Run by volunteers, the Library is located in the Denman Island Community Hall. It is open daily 1:30 pm to 3:30 pm.
The Dora Drinkwater Community Library has around 5,000 books, including an excellent selection of Canadiana and a section devoted to local authors. Books may be taken out for two weeks at a time.
The Library is run by a committee of volunteers who staff it from 1:30 to 3:30 daily (Sunday openings being an experiment launched in November, 2015). It acquires books by three means:
- direct purchase of new volumes
- purchase by the myriad friends of the Library
- donations of used books
Donated used books are catalogued and incorporated into the library's collection.
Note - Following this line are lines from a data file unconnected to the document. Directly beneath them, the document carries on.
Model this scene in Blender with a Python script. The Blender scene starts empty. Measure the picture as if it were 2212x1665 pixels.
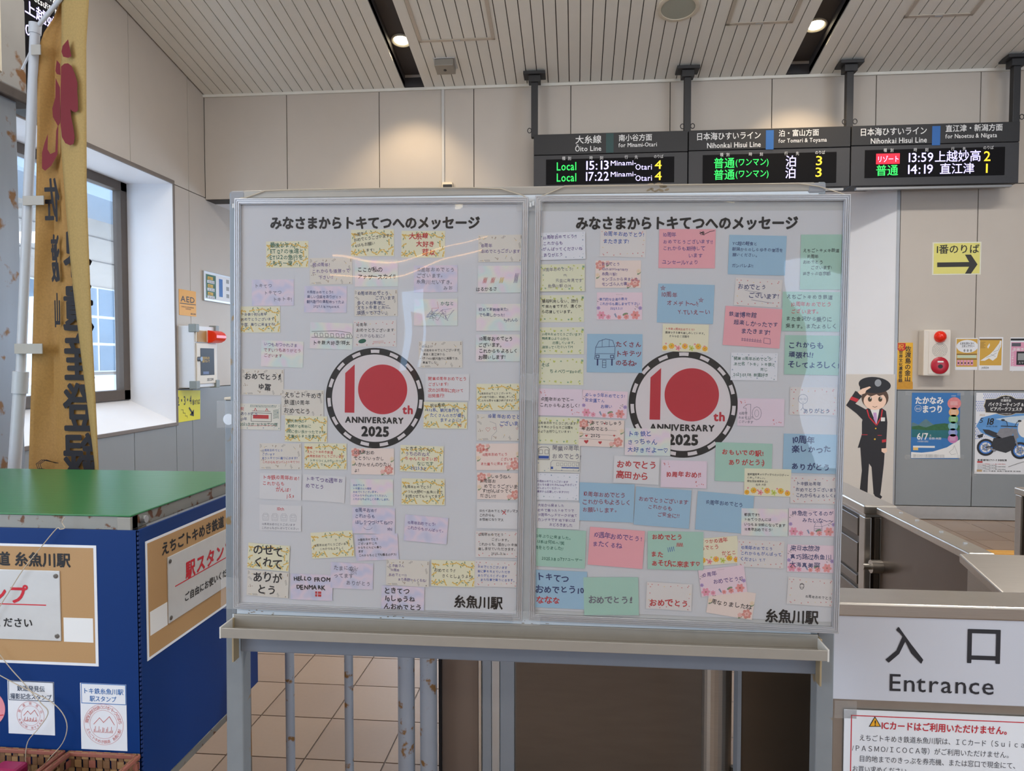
import bpy, math, random
from mathutils import Matrix, Vector

# ------------------------------------------------------------------ camera
scene = bpy.context.scene
COL = scene.collection
FPX, CX, CY = 1560.0, 1106.0, 832.5
YAW, PIT = math.radians(5.09), math.radians(2.11)
CAM = Vector((0, 0, 1.47))
CF = Vector((-math.sin(YAW) * math.cos(PIT), math.cos(YAW) * math.cos(PIT), -math.sin(PIT)))
CR = Vector((math.cos(YAW), math.sin(YAW), 0))
CD = CF.cross(CR)
cam_data = bpy.data.cameras.new('camera')
cam_data.sensor_fit = 'HORIZONTAL'
cam_data.sensor_width = 36
cam_data.lens = FPX / 2212 * 36
cam_data.clip_start = 0.02
cam_obj = bpy.data.objects.new('camera', cam_data)
COL.objects.link(cam_obj)
cam_obj.matrix_world = Matrix(((CR.x, -CD.x, -CF.x, CAM.x), (CR.y, -CD.y, -CF.y, CAM.y),
                               (CR.z, -CD.z, -CF.z, CAM.z), (0, 0, 0, 1)))
scene.camera = cam_obj

# ------------------------------------------------------------------ sky, lamps, exposure
scene.view_settings.view_transform = 'Standard'
scene.view_settings.look = 'None'
scene.view_settings.gamma = 1
scene.view_settings.use_curve_mapping = False
scene.view_settings.exposure = 0.0

world = bpy.data.worlds.new('sky')
scene.world = world
world.use_nodes = True
wn = world.node_tree.nodes
wl = world.node_tree.links
bg = wn['Background']
tc = wn.new('ShaderNodeTexCoord')
nz = wn.new('ShaderNodeTexNoise')
nz.inputs['Scale'].default_value = 2.2
nz.inputs['Detail'].default_value = 5
rp = wn.new('ShaderNodeValToRGB')
rp.color_ramp.elements[0].position = .42
rp.color_ramp.elements[0].color = (.42, .66, 1.0, 1)
rp.color_ramp.elements[1].position = .62
rp.color_ramp.elements[1].color = (.92, .96, 1.0, 1)
wl.new(tc.outputs['Generated'], nz.inputs['Vector'])
wl.new(nz.outputs['Fac'], rp.inputs['Fac'])
wl.new(rp.outputs['Color'], bg.inputs['Color'])
bg.inputs['Strength'].default_value = 6.8


def lamp(name, kind, loc, rot, power, color, size=(1, 1), portal=False, **kw):
    d = bpy.data.lights.new(name, kind)
    if kind == 'AREA':
        d.shape = 'RECTANGLE'
        d.size, d.size_y = size
    d.energy = power
    d.color = color
    for k, v in kw.items():
        setattr(d, k, v)
    if portal:
        d.cycles.is_portal = True
    o = bpy.data.objects.new(name, d)
    COL.objects.link(o)
    o.location = loc
    o.rotation_euler = rot
    return o


R90 = math.pi / 2
lamp('sun', 'SUN', (0, 0, 20), (0, math.radians(38), math.radians(20)), 2.2, (1, .95, .88), angle=math.radians(4))
# daylight entering by the glazed openings (portals guide the sky's own light)
lamp('window_portal', 'AREA', (-4.2, 4.95, 2.05), (0, -R90, 0), 1, (1, 1, 1), (2.1, 2.7), True)
lamp('window_portal', 'AREA', (-3.9, -1.9, 2.0), (0, -R90, 0), 1, (1, 1, 1), (2.4, 5.2), True)
lamp('window_portal', 'AREA', (8.25, -3.0, 1.7), (0, R90, 0), 1, (1, 1, 1), (3.0, 5.0), True)
# unseen area lights added under the hall ceiling to raise its ambient light
for ly in (-1.0, -4.2):
    for lx in (-2.4, .6, 3.6):
        lamp('hall_fill', 'AREA', (lx, ly, 5.1 - abs(ly) * .19 - .1), (0, 0, 0), 36, (1, .94, .87), (1.6, .5))
for lx in (-2.4, .6, 3.4):  # added row ahead of the camera, stronger at right to lift the wall
    lamp('hall_fill', 'AREA', (lx, 3.6, 4.5), (0, 0, 0), 62 if lx < 3 else 96, (1, .95, .9), (1.4, .4))
lamp('passage_fill', 'AREA', (-0.4, 8.6, 3.0), (0, 0, 0), 60, (.95, .97, 1), (4.0, .8))  # added light out of view, brightens the passage and its white jamb


# ------------------------------------------------------------------ geometry helpers
def ray(x, y):
    return CF + CR * ((x - CX) / FPX) + CD * ((y - CY) / FPX)


def onp(x, y, axis, val):
    """world point seen at photo pixel (x, y) on the axis-aligned plane axis = val"""
    d = ray(x, y)
    return CAM + d * ((val - CAM[axis]) / d[axis])


def lin(c):
    def f(v):
        v /= 255.0
        return v / 12.92 if v <= .04045 else ((v + .055) / 1.055) ** 2.4
    return (f(c[0]), f(c[1]), f(c[2]), 1)


MATS = {}


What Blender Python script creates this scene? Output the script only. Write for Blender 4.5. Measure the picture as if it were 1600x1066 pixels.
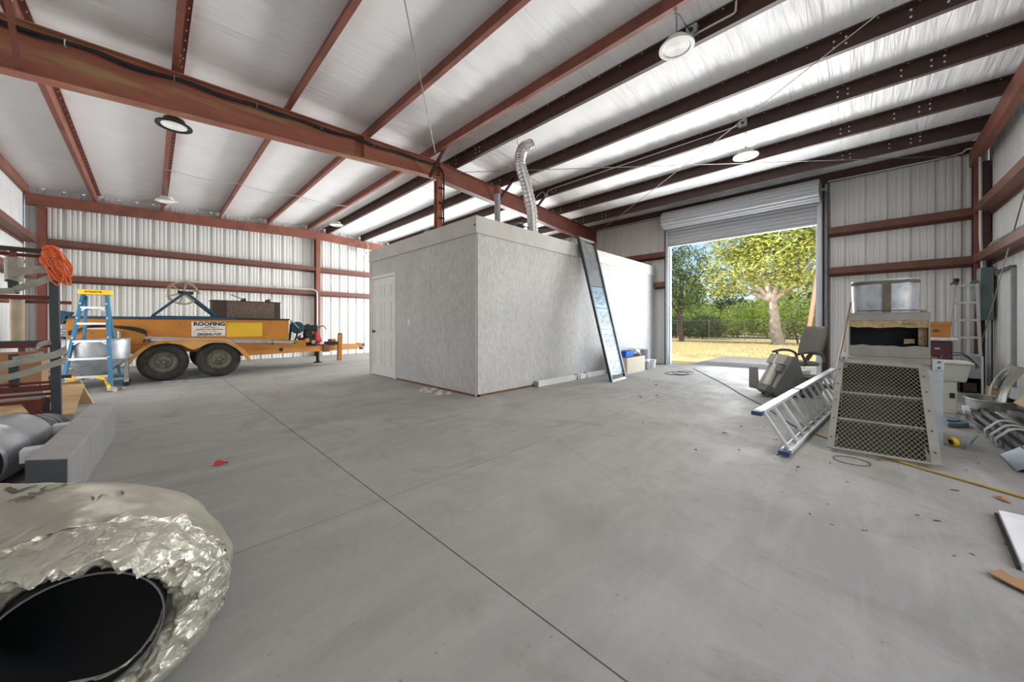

If they cannot be accommodated due to space limitations or duplication, they are added to the small but active 'books for sale' section or transferred to the Free Store and/or other used book venues.
The library receives assistance from the Comox Valley Regional District Grant in Aid program and from private donors who have supported the library for a number of years.
With the addition of proceeds from book sales, 'late return' donations, and the bottle depot, the library's operating budget reaches nearly $1,000 per year.
Space in the Community Hall is provided by the Denman Island Recreation Commission Society.
The library is named for a woman who moved to Denman Island in 1947 with her husband, Joe. Dora had always loved books and she read those she brought from the Lower Mainland (mostly classics) not only to herself, but to her children. Later, the school left books at Dora’s during the summer holidays, mostly children’s books, but a few for adults. Islanders borrowed these books under Dora’s care and thus was the Denman library born.